The PAX ’11 trend: PAX exhibitors tend to fear showing off mobile/iOS products, which is the exact opposite of shows like GDC and Casual Connect, where phones and iPads rule all. Nobody wants to come off as a non-hardcore company, after all. One company tried bucking the PAX prerogative by launching a geolocation-battle game for Android on day one. This backfired when PAX’s masses logged in, crashing the game’s login servers. The game deleted all my progress not once but twice, so I refuse to even name it.
But the other game-biz buzzword, “freemium,” has fully entered the hardcore world thanks to League of Legends—whose booth was absolutely slammed the entire fest, and attracted the most interesting cosplayers to boot. As such, companies are pumping more money into freemium titles, particularly the advertising onslaught for Firefall, which means gamers might finally get more than what they pay for in the freemium space.

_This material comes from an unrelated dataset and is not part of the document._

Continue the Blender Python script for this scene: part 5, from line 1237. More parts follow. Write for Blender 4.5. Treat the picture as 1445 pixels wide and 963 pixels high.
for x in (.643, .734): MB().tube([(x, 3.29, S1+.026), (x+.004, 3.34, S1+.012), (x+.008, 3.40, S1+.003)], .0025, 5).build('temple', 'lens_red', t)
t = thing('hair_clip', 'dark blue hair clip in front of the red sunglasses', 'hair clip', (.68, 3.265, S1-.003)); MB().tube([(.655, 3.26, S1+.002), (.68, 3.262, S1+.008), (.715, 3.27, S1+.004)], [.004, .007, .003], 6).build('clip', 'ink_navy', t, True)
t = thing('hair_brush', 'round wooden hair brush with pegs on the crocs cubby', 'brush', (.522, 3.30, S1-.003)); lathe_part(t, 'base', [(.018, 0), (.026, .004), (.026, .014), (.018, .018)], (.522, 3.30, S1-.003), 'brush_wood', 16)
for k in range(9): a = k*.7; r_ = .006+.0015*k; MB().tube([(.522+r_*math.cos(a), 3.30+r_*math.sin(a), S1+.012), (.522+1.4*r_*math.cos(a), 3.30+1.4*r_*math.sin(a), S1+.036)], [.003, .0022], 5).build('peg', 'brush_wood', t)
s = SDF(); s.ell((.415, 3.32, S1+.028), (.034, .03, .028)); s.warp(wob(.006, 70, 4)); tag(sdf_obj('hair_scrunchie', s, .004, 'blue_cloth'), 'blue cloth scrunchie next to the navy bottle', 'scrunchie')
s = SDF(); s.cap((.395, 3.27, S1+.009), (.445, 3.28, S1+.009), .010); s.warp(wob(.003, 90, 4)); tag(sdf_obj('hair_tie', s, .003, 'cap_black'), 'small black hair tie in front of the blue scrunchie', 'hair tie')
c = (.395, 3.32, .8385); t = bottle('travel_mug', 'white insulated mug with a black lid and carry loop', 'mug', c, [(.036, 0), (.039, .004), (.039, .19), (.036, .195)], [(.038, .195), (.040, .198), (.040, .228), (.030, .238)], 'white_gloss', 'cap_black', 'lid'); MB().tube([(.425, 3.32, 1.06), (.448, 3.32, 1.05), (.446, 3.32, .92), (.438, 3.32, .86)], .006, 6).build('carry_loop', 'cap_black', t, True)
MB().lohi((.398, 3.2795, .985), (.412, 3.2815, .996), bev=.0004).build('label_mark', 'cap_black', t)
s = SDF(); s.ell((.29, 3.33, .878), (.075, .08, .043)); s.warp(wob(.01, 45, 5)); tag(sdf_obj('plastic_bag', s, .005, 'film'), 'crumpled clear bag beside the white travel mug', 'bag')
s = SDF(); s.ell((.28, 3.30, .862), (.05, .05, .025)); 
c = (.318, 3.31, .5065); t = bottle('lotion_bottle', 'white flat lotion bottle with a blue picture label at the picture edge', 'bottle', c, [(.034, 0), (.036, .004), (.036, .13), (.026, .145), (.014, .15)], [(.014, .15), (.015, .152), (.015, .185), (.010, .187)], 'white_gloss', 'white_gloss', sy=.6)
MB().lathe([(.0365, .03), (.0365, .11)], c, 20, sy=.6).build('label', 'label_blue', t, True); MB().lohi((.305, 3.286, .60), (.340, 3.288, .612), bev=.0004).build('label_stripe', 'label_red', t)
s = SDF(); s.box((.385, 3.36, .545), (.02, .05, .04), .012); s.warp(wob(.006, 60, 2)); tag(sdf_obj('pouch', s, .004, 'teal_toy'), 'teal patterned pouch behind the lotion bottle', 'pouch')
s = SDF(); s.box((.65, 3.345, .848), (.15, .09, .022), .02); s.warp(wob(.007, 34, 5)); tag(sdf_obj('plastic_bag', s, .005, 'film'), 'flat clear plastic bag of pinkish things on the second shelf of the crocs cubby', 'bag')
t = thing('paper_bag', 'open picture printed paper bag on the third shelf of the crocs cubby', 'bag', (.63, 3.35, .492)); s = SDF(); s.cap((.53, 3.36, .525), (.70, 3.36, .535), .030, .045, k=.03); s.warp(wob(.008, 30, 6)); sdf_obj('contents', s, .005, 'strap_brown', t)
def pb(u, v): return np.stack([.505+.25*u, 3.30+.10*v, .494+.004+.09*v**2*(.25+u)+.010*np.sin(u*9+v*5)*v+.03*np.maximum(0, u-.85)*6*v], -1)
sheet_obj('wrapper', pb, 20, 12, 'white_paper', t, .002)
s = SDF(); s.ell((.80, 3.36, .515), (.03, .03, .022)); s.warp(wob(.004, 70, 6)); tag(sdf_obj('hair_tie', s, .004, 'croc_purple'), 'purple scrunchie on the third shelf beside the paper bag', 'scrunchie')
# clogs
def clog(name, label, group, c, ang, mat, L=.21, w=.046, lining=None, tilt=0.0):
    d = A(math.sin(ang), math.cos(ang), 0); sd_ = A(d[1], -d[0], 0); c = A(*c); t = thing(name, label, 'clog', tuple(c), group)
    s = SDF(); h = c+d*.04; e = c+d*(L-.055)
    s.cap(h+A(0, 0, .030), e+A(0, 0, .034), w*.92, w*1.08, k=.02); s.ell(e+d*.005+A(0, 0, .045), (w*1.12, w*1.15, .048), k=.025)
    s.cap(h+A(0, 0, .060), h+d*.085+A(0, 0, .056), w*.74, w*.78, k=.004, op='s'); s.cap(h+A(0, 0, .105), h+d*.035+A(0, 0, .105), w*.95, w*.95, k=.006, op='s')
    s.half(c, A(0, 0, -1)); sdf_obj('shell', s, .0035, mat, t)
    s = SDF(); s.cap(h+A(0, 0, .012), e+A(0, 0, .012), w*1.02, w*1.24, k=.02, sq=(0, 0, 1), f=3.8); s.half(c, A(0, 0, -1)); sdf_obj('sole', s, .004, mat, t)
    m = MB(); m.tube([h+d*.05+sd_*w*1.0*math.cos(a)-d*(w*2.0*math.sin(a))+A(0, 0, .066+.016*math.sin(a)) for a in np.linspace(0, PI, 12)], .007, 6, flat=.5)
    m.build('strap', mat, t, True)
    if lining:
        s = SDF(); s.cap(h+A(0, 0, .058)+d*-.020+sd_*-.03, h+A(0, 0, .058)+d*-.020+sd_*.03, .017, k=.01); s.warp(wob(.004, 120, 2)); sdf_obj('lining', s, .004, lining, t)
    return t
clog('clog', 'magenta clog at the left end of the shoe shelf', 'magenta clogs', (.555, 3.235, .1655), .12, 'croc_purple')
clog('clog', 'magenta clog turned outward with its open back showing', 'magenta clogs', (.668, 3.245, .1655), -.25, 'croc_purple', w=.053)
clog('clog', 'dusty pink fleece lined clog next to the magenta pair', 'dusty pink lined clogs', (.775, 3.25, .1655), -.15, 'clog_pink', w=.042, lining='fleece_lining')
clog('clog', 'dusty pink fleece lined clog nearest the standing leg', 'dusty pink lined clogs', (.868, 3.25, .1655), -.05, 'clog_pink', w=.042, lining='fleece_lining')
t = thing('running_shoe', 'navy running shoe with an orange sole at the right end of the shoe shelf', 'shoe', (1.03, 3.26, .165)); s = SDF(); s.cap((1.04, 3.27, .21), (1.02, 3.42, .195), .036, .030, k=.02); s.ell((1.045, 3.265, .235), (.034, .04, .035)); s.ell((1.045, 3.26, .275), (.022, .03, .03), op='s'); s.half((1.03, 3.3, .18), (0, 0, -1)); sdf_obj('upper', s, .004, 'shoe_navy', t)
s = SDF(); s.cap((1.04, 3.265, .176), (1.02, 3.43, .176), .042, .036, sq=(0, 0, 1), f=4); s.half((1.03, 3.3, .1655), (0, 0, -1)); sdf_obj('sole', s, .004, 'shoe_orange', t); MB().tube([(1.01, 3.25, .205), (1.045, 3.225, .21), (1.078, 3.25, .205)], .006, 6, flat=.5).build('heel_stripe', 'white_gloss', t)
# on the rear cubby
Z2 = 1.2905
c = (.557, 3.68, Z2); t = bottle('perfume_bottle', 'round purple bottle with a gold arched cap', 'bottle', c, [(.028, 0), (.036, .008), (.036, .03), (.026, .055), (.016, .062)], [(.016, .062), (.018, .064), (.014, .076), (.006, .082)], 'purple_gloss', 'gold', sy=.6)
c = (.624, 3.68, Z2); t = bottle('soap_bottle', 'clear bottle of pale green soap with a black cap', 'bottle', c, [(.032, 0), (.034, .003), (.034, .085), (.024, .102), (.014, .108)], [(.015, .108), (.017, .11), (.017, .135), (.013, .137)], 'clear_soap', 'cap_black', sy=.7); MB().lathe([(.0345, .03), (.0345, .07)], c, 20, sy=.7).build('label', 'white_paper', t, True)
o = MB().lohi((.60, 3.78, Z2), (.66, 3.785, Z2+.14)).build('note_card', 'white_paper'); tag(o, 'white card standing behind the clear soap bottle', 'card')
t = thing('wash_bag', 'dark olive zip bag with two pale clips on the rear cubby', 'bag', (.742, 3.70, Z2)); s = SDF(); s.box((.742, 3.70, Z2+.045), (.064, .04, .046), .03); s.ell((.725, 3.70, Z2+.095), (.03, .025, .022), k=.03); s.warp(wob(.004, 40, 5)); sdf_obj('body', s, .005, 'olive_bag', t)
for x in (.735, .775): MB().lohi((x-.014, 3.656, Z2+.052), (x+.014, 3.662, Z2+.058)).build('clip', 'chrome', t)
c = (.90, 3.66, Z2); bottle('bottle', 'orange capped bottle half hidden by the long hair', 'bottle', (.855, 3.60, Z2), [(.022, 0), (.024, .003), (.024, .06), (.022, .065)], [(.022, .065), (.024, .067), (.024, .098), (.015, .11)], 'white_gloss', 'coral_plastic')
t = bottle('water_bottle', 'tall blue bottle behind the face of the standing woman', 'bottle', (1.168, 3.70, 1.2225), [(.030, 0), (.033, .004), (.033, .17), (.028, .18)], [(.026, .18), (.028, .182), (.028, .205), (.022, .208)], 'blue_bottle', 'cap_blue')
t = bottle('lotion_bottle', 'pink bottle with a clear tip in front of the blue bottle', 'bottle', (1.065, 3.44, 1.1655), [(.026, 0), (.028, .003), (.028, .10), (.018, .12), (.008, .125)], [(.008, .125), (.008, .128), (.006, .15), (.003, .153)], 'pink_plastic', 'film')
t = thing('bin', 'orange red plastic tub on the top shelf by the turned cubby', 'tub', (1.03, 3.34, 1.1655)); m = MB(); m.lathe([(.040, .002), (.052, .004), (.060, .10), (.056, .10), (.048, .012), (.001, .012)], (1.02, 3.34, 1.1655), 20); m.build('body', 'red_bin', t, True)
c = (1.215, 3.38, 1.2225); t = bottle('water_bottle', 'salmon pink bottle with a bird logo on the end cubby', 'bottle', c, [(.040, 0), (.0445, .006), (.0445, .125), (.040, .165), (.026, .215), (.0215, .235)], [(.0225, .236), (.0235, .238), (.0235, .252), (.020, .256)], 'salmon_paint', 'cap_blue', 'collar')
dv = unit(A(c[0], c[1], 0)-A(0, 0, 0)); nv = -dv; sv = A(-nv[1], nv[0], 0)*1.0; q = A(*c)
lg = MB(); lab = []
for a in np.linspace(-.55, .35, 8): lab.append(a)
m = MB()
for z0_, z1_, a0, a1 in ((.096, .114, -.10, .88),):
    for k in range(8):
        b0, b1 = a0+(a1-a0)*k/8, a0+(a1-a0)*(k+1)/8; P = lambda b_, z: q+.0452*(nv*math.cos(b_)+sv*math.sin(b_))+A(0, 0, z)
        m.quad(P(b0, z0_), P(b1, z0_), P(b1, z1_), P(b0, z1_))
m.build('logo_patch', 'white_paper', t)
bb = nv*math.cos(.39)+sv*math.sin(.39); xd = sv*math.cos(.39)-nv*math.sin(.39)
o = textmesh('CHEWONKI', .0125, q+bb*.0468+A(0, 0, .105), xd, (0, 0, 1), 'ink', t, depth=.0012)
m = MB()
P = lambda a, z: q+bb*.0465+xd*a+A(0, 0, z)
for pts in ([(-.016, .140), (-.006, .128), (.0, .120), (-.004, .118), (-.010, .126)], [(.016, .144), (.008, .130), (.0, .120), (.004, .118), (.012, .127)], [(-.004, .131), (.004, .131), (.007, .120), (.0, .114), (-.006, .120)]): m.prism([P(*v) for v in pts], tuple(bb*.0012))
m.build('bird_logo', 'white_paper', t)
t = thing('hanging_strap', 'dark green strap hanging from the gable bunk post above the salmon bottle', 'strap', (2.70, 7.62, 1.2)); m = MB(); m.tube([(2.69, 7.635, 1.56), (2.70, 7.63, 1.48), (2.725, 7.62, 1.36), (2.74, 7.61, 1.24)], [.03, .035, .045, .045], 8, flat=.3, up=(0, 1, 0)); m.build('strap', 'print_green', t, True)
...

I’m a huge fan of this industry transition because it levels the review playing field. I hate the old cycle: game is smothered in NDA, game gets press previews, game launches, game vanishes after three months. When the community gets first dibs on a game—and when people like me pay to review the game in question (which I’ve totally done w/ LoL)–then the conversation turns more organic, the game lives much longer, and the game receives perpetual smoothing and upgrading. It removes the phony sense of “journalism” from the games review process. Fuck scoops. Long live freemium.